Van Drew was an unusual exception. He was one of just two House Democrats to vote no on a resolution setting rules for the impeachment inquiry. And by December, when the House was about to hold its final vote on impeachment, word leaked out that Van Drew was planning to switch parties.

He made the switch shortly after voting no on the impeachment articles. “This is just a better fit for me,” Van Drew said, while sitting next to Trump in the Oval Office. “It’s who I am. It’s who I always was, but there was more tolerance of moderate Democrats, of Blue Dog Democrats, of conservative Democrats. And I think that’s going away.”

“You have my undying support,” he continued, addressing Trump, “always.”

Van Drew’s party switch enraged the Democratic base and earned him a strong challenger in Amy Kennedy, a former teacher who married former Rep.

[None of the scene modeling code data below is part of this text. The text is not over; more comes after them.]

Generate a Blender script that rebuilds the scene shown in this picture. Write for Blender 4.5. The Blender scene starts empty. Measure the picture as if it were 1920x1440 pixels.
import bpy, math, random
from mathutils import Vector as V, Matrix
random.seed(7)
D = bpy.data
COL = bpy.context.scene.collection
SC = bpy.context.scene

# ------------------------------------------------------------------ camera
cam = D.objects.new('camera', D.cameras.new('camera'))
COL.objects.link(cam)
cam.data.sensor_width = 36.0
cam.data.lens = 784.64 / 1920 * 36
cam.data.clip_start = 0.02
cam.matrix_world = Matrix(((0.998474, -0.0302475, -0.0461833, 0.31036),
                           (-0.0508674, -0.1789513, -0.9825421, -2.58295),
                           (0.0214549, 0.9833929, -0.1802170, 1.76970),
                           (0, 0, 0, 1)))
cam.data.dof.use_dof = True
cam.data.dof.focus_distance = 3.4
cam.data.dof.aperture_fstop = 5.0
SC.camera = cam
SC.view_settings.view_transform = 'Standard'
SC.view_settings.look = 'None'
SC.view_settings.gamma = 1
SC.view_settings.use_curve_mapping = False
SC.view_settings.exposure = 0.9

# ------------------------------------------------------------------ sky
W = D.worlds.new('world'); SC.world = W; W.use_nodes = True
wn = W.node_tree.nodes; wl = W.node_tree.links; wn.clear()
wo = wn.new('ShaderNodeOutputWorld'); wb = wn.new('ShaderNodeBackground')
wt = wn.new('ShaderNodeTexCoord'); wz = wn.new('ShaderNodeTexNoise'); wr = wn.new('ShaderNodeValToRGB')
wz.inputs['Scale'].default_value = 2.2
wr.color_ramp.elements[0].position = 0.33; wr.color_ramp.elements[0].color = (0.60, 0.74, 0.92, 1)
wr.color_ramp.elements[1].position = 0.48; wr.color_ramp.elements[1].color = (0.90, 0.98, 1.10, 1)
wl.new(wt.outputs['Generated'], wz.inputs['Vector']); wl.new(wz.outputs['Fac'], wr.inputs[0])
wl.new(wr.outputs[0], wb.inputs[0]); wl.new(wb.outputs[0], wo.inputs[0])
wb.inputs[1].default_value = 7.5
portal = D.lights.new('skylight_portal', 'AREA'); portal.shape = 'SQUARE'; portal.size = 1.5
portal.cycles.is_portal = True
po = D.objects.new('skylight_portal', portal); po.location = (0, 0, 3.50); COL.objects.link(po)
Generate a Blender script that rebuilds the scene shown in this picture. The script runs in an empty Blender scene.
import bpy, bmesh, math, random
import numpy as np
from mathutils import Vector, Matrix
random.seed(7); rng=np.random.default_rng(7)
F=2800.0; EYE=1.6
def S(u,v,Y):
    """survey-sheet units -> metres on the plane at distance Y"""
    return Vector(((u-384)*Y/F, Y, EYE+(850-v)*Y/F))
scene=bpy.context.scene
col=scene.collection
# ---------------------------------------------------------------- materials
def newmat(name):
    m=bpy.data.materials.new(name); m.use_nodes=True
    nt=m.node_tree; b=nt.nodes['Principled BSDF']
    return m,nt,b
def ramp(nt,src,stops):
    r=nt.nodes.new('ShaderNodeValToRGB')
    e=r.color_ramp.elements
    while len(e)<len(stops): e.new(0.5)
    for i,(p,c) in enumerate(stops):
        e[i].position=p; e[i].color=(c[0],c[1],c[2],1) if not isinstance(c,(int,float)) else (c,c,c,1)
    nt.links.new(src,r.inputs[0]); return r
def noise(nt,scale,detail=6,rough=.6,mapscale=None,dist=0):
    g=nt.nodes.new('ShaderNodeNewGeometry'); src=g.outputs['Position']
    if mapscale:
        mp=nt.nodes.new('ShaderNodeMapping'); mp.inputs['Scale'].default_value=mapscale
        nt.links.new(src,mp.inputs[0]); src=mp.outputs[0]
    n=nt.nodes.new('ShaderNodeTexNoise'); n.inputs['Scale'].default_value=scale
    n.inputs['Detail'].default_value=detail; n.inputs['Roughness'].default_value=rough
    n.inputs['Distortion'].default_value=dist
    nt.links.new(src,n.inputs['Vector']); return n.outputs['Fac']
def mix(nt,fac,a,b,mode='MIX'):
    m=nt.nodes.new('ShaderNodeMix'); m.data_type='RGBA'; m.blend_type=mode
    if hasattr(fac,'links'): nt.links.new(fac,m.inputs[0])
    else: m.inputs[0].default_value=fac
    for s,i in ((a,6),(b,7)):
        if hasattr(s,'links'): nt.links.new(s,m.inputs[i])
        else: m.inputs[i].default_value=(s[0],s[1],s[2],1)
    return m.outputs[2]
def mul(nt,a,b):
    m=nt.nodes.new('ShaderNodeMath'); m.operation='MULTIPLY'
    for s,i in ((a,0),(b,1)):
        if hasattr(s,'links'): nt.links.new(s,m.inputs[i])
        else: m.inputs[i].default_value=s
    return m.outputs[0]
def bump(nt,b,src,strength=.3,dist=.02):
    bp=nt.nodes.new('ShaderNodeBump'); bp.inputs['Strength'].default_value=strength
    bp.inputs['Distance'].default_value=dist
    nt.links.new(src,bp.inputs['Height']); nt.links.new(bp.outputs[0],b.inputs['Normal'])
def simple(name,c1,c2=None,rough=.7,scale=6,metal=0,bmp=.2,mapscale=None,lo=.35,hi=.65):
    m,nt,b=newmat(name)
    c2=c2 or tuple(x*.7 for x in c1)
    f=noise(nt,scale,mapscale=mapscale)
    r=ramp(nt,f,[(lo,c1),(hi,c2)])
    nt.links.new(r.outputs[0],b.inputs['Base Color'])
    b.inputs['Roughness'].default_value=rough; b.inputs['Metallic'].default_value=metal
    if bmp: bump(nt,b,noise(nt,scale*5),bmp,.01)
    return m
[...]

Patrick Kennedy (D-RI) — the late Sen. Ted Kennedy’s son.

Amy Kennedy beat back the South Jersey Democratic machine’s preferred candidate to win a surprisingly large victory in the primary. She then raised millions to take on Van Drew in the general election, and soon passed him in polls.

But Van Drew believed that, in backing Trump, he was more in touch with what the voters of his district wanted. And though Trump has lost reelection, Van Drew has survived.